**EXERCISE MATERIAL:**
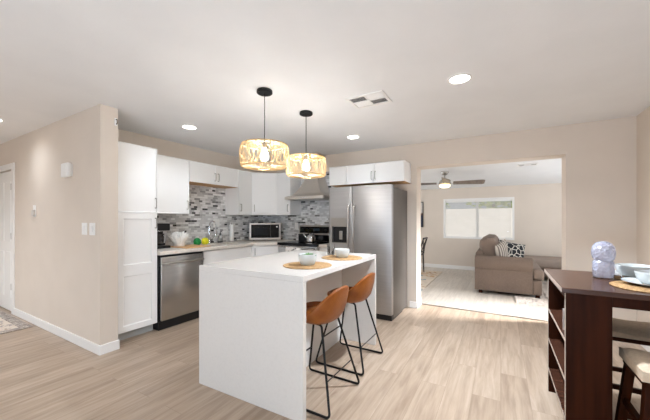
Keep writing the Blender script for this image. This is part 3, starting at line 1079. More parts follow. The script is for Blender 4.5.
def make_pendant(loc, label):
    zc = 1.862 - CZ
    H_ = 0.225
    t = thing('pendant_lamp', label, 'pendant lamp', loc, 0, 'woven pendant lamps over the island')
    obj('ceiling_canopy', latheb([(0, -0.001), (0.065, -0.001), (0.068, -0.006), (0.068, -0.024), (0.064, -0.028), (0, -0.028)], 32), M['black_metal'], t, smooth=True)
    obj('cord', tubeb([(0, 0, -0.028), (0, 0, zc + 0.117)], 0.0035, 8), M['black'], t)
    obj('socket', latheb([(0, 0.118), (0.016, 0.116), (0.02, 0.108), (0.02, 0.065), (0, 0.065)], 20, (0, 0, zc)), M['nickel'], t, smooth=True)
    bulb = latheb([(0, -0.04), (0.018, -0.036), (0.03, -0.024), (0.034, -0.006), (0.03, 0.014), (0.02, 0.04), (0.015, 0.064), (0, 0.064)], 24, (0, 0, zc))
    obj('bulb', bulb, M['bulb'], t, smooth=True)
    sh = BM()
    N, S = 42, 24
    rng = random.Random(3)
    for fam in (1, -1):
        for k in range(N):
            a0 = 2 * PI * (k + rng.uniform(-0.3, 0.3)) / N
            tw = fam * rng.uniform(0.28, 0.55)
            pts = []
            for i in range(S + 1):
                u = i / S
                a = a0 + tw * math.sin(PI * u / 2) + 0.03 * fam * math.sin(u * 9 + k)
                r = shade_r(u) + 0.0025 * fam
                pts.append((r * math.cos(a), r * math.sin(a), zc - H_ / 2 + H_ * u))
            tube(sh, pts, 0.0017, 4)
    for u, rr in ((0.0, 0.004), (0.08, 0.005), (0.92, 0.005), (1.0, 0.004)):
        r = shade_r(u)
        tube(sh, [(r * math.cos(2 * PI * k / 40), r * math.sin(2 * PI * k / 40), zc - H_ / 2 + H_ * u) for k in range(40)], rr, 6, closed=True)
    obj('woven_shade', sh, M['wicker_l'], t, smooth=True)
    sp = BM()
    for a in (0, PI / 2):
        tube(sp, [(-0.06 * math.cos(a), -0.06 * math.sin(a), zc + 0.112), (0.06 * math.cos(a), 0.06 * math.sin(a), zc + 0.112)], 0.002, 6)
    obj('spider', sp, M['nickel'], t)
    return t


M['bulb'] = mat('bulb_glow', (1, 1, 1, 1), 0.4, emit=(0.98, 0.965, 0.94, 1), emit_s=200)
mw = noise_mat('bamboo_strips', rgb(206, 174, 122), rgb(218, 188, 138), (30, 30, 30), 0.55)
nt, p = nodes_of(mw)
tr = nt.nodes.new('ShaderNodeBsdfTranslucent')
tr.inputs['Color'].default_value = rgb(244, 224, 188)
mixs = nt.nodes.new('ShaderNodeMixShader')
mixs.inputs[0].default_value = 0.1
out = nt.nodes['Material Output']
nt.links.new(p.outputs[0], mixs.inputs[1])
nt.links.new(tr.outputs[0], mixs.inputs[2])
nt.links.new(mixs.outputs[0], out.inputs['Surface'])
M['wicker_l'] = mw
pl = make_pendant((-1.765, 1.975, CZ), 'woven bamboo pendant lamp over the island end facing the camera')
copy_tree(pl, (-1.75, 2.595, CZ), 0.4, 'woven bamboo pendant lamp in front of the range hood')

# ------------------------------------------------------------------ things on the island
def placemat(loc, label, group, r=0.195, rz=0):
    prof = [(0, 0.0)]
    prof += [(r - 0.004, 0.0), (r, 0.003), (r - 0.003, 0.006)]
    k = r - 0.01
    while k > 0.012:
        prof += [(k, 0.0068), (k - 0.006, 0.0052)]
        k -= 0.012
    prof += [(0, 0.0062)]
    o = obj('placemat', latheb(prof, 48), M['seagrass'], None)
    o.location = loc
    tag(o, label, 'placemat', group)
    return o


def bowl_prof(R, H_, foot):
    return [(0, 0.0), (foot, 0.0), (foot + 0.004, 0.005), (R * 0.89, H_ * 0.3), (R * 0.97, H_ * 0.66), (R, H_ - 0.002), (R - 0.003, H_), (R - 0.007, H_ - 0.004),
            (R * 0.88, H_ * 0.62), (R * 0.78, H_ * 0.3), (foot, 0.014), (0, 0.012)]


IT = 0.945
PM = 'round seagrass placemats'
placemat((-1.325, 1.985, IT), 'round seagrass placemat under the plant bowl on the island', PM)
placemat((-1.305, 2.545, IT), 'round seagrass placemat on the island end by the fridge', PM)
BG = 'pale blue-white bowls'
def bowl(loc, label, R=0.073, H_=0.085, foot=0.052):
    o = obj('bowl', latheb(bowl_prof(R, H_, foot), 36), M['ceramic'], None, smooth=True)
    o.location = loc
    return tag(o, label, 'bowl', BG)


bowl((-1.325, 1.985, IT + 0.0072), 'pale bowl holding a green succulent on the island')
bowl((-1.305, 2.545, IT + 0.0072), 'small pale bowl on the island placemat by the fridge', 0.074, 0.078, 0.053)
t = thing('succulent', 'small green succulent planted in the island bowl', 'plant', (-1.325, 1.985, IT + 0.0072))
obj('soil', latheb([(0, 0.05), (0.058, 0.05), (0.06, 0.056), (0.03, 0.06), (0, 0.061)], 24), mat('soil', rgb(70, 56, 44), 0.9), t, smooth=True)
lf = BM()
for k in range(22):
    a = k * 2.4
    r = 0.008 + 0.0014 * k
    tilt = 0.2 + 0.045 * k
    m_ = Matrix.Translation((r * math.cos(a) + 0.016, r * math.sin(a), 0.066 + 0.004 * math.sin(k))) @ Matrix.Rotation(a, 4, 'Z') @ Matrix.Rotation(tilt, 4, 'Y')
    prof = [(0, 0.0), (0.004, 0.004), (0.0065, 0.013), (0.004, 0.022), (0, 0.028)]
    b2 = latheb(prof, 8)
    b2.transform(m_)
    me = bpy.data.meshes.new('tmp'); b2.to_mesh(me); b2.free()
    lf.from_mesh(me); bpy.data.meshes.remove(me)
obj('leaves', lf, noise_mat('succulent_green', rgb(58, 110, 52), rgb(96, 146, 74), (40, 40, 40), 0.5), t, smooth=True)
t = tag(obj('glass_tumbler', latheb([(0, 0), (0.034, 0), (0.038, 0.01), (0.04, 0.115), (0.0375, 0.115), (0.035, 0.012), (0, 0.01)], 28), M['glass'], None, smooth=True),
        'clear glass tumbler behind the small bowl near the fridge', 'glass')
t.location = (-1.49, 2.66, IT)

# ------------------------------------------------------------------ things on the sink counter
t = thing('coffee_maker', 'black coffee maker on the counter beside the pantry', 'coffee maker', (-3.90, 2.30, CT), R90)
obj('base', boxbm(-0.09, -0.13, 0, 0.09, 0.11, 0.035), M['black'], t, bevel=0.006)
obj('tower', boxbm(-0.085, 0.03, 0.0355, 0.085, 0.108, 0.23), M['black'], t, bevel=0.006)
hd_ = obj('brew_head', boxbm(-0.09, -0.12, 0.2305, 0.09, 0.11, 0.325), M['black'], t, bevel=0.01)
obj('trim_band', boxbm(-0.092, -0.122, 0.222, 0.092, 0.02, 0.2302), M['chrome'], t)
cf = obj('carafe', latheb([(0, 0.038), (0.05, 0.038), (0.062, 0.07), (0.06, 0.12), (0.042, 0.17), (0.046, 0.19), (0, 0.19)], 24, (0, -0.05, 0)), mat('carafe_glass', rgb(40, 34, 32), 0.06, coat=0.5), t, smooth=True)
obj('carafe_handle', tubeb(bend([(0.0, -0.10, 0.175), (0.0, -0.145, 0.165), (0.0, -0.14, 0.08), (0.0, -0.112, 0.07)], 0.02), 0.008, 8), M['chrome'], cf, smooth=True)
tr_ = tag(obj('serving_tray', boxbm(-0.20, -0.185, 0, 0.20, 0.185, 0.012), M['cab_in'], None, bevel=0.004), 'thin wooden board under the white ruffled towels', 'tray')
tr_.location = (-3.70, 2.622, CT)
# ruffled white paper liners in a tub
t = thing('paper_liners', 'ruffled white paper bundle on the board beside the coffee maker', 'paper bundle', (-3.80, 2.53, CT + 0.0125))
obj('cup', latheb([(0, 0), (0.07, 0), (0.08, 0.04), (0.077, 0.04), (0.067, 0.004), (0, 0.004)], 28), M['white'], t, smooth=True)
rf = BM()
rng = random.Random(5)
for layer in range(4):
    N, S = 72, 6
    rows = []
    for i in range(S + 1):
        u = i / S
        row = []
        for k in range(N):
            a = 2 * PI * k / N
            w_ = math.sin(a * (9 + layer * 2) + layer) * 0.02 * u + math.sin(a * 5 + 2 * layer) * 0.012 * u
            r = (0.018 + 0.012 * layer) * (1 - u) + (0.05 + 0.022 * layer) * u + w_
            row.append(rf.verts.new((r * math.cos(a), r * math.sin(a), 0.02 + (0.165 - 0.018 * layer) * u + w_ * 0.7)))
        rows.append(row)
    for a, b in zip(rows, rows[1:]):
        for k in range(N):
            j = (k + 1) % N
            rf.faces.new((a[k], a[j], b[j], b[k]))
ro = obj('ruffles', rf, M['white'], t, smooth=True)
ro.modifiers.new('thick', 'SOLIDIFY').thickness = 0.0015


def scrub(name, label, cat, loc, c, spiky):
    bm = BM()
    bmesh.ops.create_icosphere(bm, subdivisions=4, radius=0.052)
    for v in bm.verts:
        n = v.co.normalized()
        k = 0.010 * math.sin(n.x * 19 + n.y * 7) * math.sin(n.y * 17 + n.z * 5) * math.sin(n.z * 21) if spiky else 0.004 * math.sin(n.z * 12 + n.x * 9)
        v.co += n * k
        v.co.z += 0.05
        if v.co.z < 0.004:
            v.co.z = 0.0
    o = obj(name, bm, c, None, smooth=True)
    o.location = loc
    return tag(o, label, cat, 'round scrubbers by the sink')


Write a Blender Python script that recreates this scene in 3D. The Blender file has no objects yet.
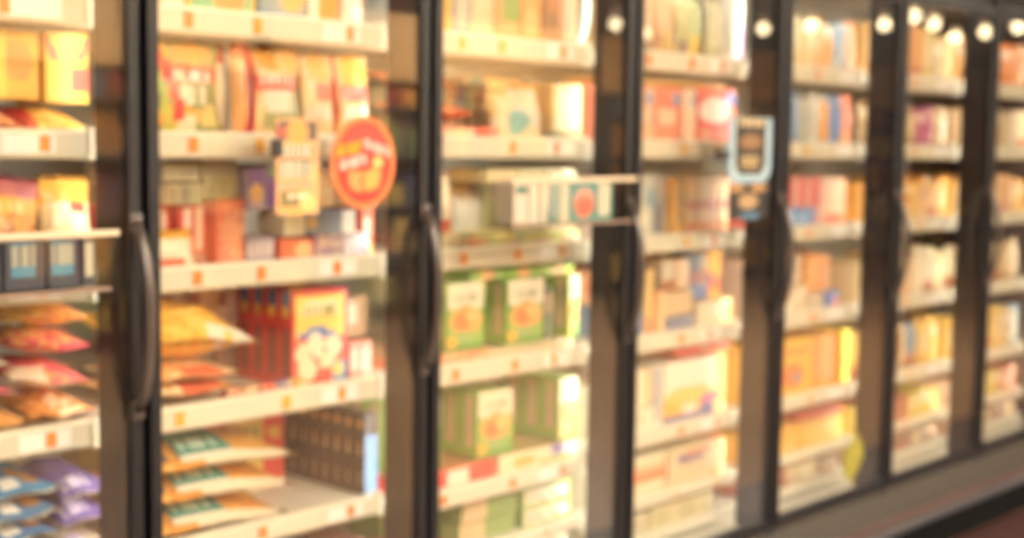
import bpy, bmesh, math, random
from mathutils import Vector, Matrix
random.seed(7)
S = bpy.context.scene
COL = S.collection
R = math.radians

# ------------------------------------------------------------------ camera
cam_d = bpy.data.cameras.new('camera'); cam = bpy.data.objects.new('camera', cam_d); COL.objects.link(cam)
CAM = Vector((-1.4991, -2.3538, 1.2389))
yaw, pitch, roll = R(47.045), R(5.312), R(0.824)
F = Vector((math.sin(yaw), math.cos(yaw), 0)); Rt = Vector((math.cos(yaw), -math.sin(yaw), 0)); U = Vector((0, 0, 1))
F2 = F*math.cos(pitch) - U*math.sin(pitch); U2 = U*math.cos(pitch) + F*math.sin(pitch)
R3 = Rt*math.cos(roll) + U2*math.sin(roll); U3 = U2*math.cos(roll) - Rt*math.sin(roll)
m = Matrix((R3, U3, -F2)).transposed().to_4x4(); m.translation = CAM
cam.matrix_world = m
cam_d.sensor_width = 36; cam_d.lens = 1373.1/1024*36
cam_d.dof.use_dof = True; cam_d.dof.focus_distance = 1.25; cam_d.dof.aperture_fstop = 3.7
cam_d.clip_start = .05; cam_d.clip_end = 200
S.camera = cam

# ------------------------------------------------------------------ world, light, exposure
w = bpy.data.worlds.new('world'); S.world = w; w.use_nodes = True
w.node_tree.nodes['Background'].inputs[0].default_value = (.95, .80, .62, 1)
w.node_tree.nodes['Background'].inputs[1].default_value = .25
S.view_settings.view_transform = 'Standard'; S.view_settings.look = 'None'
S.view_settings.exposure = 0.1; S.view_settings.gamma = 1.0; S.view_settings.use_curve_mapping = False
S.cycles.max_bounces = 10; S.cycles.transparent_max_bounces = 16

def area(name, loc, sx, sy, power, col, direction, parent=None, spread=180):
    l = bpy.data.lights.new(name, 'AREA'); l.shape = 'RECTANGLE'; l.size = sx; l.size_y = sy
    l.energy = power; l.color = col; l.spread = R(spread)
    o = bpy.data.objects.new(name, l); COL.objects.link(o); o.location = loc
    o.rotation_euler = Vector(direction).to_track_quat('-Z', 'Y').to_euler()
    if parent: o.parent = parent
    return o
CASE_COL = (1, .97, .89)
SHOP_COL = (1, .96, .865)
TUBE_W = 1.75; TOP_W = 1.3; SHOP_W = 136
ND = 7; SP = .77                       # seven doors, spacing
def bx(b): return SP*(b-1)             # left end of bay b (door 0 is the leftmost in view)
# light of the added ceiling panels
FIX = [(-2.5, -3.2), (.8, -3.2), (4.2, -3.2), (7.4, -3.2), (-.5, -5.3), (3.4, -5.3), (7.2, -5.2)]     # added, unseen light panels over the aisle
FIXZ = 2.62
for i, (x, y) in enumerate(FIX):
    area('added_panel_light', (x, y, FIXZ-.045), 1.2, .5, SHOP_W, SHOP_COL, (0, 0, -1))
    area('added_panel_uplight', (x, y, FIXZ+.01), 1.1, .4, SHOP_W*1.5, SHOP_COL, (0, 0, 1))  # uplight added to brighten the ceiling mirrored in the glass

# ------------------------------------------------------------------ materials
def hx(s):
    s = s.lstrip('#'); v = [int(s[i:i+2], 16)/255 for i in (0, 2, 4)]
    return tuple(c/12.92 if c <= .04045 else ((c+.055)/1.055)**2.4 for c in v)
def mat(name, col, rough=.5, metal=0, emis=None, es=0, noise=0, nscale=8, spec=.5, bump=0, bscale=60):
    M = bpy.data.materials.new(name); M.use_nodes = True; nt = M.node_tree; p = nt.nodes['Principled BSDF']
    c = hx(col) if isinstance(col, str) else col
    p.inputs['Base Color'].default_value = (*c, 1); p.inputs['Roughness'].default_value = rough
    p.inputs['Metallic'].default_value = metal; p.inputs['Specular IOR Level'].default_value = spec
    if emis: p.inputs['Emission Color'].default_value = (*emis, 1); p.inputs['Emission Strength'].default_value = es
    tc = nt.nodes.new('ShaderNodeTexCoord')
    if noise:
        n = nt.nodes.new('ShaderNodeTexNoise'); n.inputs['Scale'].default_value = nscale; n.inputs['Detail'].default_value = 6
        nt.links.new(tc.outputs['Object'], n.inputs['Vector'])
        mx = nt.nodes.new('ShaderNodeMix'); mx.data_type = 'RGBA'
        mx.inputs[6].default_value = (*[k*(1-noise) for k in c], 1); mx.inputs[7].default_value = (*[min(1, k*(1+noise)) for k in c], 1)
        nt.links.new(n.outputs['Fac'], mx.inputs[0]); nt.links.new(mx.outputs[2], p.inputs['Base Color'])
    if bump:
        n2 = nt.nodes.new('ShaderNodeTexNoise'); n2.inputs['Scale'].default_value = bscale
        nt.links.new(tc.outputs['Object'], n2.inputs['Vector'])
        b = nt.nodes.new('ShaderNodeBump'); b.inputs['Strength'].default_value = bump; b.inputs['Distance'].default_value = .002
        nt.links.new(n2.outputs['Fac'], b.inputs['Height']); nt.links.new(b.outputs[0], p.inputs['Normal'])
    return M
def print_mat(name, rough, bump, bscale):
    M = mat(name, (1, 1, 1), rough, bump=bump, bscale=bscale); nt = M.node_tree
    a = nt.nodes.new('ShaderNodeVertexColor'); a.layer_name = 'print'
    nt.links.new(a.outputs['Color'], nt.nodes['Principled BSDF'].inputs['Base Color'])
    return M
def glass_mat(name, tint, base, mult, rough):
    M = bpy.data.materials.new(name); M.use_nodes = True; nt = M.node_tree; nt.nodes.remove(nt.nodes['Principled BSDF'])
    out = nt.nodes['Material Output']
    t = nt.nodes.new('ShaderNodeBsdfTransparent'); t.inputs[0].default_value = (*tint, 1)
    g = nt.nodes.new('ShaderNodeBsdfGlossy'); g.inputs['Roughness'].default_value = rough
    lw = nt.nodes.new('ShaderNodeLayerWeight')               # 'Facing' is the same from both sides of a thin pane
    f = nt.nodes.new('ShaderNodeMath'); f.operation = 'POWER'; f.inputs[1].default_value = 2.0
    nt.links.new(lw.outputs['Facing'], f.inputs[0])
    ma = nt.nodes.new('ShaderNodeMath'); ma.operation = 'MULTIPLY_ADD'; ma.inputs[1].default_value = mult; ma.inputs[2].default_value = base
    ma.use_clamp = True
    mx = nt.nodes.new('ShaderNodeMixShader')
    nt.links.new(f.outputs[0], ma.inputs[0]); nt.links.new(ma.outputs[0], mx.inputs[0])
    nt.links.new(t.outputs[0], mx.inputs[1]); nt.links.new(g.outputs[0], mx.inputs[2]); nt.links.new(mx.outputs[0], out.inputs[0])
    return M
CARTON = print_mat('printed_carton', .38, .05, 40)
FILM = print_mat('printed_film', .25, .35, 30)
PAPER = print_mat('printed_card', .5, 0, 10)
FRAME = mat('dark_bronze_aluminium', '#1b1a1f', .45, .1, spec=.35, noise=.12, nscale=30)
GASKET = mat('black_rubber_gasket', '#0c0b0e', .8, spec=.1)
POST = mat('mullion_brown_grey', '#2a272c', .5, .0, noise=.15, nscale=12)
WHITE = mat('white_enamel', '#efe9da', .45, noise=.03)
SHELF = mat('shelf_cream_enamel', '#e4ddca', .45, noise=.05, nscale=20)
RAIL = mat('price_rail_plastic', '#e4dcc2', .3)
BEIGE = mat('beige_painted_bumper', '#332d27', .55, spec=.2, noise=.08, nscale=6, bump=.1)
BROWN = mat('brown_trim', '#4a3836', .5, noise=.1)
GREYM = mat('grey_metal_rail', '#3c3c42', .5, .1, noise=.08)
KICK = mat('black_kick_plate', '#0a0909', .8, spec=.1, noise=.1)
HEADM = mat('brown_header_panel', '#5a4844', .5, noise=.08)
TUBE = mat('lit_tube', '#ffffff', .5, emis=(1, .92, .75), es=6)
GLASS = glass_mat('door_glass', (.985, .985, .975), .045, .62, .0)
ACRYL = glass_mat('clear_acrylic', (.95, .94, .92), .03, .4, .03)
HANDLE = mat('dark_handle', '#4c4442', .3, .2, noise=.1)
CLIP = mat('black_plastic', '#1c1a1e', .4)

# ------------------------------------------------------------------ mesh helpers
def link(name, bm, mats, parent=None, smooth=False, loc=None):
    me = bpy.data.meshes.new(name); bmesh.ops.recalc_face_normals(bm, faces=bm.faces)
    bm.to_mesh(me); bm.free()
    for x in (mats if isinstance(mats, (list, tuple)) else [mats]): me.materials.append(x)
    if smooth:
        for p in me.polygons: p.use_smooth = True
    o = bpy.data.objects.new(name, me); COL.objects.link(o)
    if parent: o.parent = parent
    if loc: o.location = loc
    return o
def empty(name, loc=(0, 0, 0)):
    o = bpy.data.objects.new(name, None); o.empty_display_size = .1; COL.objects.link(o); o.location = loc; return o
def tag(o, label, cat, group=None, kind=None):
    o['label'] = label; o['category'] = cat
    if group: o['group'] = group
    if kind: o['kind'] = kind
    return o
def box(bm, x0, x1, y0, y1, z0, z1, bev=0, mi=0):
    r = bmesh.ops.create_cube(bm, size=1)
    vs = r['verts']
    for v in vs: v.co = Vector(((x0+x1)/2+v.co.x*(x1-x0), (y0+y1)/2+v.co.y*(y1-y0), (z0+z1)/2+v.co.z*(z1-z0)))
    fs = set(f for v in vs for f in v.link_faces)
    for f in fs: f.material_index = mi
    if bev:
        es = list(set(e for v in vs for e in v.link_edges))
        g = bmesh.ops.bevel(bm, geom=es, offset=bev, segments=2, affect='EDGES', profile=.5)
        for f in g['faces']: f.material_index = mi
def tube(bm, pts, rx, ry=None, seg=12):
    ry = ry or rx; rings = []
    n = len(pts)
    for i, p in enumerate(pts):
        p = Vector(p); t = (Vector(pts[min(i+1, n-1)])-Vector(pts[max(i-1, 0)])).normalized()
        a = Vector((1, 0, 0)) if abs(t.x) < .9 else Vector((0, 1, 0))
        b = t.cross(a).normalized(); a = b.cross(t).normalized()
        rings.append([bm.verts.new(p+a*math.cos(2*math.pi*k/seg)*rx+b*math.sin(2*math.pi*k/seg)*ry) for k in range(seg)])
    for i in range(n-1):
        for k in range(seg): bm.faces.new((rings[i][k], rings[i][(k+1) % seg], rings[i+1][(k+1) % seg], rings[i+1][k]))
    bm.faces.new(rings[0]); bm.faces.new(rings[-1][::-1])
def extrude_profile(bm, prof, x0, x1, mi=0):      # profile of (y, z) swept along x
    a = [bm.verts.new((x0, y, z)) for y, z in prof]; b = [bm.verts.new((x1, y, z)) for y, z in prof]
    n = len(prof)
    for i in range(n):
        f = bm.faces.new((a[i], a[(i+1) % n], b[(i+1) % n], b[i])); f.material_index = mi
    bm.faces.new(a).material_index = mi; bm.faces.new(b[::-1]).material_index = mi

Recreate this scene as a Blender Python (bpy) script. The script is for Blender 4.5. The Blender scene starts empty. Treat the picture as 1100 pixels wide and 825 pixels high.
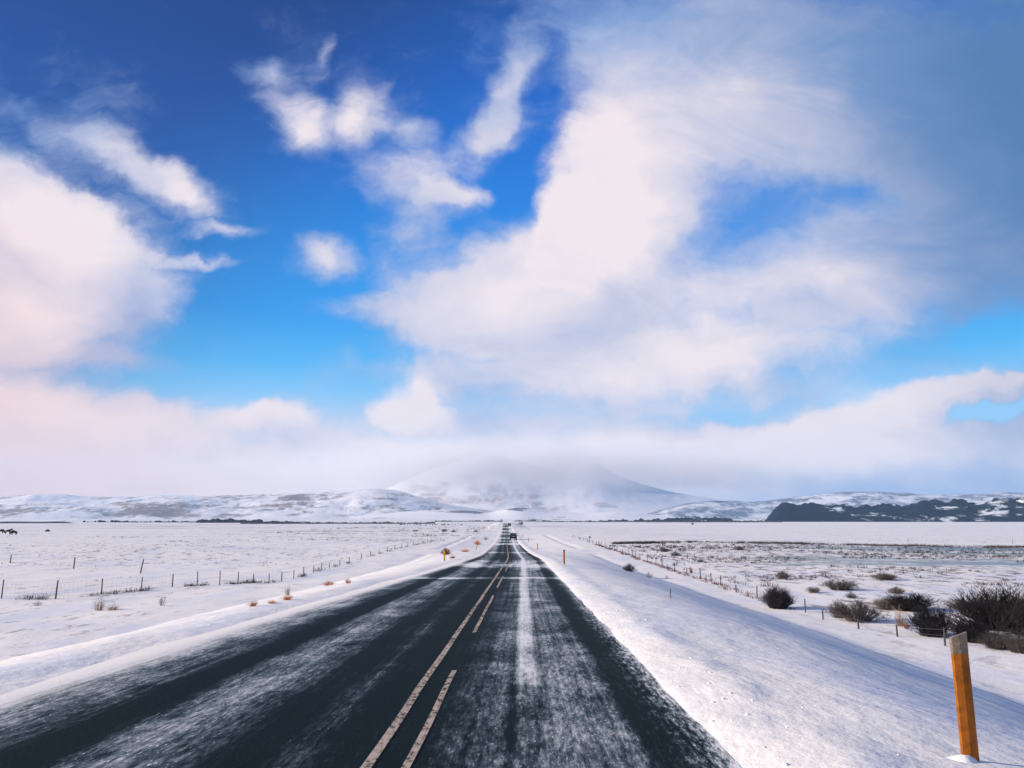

**WHAT YOU NEED TO DO:** Quote word for word only the lines above from the one containing "Write a Blender" through the one containing "R = math.radians". Pictures stay out of your copy.

**EXERCISE RESULT:**
Write a Blender Python script that recreates this scene in 3D. The Blender file has no objects yet.
import bpy, bmesh, math, random
from mathutils import Vector, Matrix
random.seed(7)
S = bpy.context.scene
COL = S.collection
R = math.radians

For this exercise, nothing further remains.